Task brief: Will you give the material below again, every line exactly as it is?

Available data:
■ ■ ■ ■ ■
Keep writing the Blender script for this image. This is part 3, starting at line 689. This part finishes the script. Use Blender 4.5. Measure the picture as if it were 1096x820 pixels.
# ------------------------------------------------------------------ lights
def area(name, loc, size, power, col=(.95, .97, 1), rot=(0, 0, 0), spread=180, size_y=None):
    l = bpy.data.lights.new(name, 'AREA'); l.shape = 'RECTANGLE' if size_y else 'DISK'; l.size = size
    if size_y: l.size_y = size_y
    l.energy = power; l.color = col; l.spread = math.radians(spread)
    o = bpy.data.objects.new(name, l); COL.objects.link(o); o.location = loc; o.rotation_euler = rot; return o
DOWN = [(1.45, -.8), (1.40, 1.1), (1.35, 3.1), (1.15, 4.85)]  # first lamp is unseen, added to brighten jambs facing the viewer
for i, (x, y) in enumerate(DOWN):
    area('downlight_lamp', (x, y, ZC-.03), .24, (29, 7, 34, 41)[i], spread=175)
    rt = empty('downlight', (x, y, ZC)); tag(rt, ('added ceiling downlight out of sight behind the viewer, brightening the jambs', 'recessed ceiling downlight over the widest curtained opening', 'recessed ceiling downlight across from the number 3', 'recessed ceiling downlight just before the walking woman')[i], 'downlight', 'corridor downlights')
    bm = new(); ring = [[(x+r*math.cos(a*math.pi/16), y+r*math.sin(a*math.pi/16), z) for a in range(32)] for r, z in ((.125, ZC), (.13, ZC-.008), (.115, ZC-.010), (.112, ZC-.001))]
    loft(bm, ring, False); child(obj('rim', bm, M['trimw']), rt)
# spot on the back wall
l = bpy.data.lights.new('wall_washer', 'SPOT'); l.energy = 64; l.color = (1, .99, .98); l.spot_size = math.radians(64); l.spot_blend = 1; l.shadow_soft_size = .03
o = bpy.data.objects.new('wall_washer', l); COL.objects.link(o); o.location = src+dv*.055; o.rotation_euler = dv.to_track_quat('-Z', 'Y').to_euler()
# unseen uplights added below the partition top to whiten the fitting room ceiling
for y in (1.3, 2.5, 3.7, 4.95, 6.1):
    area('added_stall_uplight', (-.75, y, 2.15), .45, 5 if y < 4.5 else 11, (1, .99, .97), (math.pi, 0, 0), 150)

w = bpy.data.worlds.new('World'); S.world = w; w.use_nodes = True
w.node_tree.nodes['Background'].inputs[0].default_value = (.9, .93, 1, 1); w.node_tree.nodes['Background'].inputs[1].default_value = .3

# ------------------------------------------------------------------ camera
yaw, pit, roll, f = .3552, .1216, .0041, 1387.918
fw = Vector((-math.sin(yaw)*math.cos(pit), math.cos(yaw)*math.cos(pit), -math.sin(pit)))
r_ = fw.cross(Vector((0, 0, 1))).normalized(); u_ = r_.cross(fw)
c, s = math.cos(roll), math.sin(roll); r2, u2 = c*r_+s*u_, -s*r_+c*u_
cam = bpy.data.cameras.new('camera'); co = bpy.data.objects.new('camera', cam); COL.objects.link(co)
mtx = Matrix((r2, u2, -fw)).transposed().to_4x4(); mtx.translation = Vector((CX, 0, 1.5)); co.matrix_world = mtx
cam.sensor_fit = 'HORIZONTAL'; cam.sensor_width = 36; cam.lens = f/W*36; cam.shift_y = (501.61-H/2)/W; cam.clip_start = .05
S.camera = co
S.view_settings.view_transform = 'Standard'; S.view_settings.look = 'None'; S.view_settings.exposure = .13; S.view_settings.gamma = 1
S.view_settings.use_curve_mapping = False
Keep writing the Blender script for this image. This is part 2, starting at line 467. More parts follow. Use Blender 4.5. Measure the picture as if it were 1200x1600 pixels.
■ ■ ■ ■ ■
Written answer:
Keep writing the Blender script for this image. This is part 3, starting at line 689. This part finishes the script. Use Blender 4.5. Measure the picture as if it were 1096x820 pixels.
# ------------------------------------------------------------------ lights
def area(name, loc, size, power, col=(.95, .97, 1), rot=(0, 0, 0), spread=180, size_y=None):
    l = bpy.data.lights.new(name, 'AREA'); l.shape = 'RECTANGLE' if size_y else 'DISK'; l.size = size
    if size_y: l.size_y = size_y
    l.energy = power; l.color = col; l.spread = math.radians(spread)
    o = bpy.data.objects.new(name, l); COL.objects.link(o); o.location = loc; o.rotation_euler = rot; return o
DOWN = [(1.45, -.8), (1.40, 1.1), (1.35, 3.1), (1.15, 4.85)]  # first lamp is unseen, added to brighten jambs facing the viewer
for i, (x, y) in enumerate(DOWN):
    area('downlight_lamp', (x, y, ZC-.03), .24, (29, 7, 34, 41)[i], spread=175)
    rt = empty('downlight', (x, y, ZC)); tag(rt, ('added ceiling downlight out of sight behind the viewer, brightening the jambs', 'recessed ceiling downlight over the widest curtained opening', 'recessed ceiling downlight across from the number 3', 'recessed ceiling downlight just before the walking woman')[i], 'downlight', 'corridor downlights')
    bm = new(); ring = [[(x+r*math.cos(a*math.pi/16), y+r*math.sin(a*math.pi/16), z) for a in range(32)] for r, z in ((.125, ZC), (.13, ZC-.008), (.115, ZC-.010), (.112, ZC-.001))]
    loft(bm, ring, False); child(obj('rim', bm, M['trimw']), rt)
# spot on the back wall
l = bpy.data.lights.new('wall_washer', 'SPOT'); l.energy = 64; l.color = (1, .99, .98); l.spot_size = math.radians(64); l.spot_blend = 1; l.shadow_soft_size = .03
o = bpy.data.objects.new('wall_washer', l); COL.objects.link(o); o.location = src+dv*.055; o.rotation_euler = dv.to_track_quat('-Z', 'Y').to_euler()
# unseen uplights added below the partition top to whiten the fitting room ceiling
for y in (1.3, 2.5, 3.7, 4.95, 6.1):
    area('added_stall_uplight', (-.75, y, 2.15), .45, 5 if y < 4.5 else 11, (1, .99, .97), (math.pi, 0, 0), 150)

w = bpy.data.worlds.new('World'); S.world = w; w.use_nodes = True
w.node_tree.nodes['Background'].inputs[0].default_value = (.9, .93, 1, 1); w.node_tree.nodes['Background'].inputs[1].default_value = .3

# ------------------------------------------------------------------ camera
yaw, pit, roll, f = .3552, .1216, .0041, 1387.918
fw = Vector((-math.sin(yaw)*math.cos(pit), math.cos(yaw)*math.cos(pit), -math.sin(pit)))
r_ = fw.cross(Vector((0, 0, 1))).normalized(); u_ = r_.cross(fw)
c, s = math.cos(roll), math.sin(roll); r2, u2 = c*r_+s*u_, -s*r_+c*u_
cam = bpy.data.cameras.new('camera'); co = bpy.data.objects.new('camera', cam); COL.objects.link(co)
mtx = Matrix((r2, u2, -fw)).transposed().to_4x4(); mtx.translation = Vector((CX, 0, 1.5)); co.matrix_world = mtx
cam.sensor_fit = 'HORIZONTAL'; cam.sensor_width = 36; cam.lens = f/W*36; cam.shift_y = (501.61-H/2)/W; cam.clip_start = .05
S.camera = co
S.view_settings.view_transform = 'Standard'; S.view_settings.look = 'None'; S.view_settings.exposure = .13; S.view_settings.gamma = 1
S.view_settings.use_curve_mapping = False
Keep writing the Blender script for this image. This is part 2, starting at line 467. More parts follow. Use Blender 4.5. Measure the picture as if it were 1200x1600 pixels.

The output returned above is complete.